Cloud chase
I am plunged, head on, into the void
until only a wisp of the moon
remains.
Wrapped up to the chin in my duvet, I fly,
except for one eye that I left
in a flurry. I lift
the other one towards the black. My ears
host the ethereal winds. Sky beasts
float past and come back.
They boast star-studded skins,
wing their way up and wink.
At the blink of an eye, they’re snapped up
by the moon who’s approaching face on,
now in at the chase, a lunatic to get me;
he is out for a pillow fight.
I hold tight to my bed, take spirals,
cut bends, fluff up clouds,
the cirrus, the cumulus, the stratus.
My neck cricks and aches,
my eye scrunches and blinks,
when I follow
the leaps of the silver-lined lambs
pursued by an opaline moon.
How they huddle and hunch
on bright buttercup hills!
When the noise of the rain fills my ears,
brings me down with my bed in a crunch.
I open my eyes and synchronise them
to the wet.
At first I was lost when reading this. (I hadn’t read your tags.) I wasn’t sure you didn’t have some cryptic message or theme secreted within the words. Well, you did of course, but in the last stanza came the understanding. Surreal indeed, but what a flight! Mine are far more mundane. 🙁
Allen
well thank you Allen. You know, you can instruct your dreams to make crazy turns? Just try the art of directing dreams into the unknown…you will find miracles…

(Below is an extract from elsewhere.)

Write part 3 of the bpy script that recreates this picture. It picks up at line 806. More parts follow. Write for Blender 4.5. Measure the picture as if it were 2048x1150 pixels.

I like the line ‘he is out for a pillow fight’ it brings that chilhood lostness only adults understand once it’s to late.
hi there, thank you for your comment! You taught me a new word here LOSTLESS..never heard that before. Thank you!
and yes, isn’t it fun to remember one’s childhood? We should do that more often in these uncertain times….
I loved this, so much an evocation of our lost childhood, or is that lost adulthood? The flying (astral?), my wife use to fly out of her body when young, and she has vivid memories of seeing London from the air. It all ended when she lived in Bedford, when she kept bouncing back off the window. As for dreams, if we can look at our hands – that’s a start.
Dougie
you made me smile with that story of your wife flying over London. Why would she bounce back in Belford? May be the scenery was so inferior? LOL
She was then on her own in an apartment high up in an old house (having walked out of a loveless marriage). She spoke to a colleague (psychiatrist) about the bouncing back from the window, and he asked – what would have happened if she went through – she might not have returned; so maybe it was time to hang up her wings?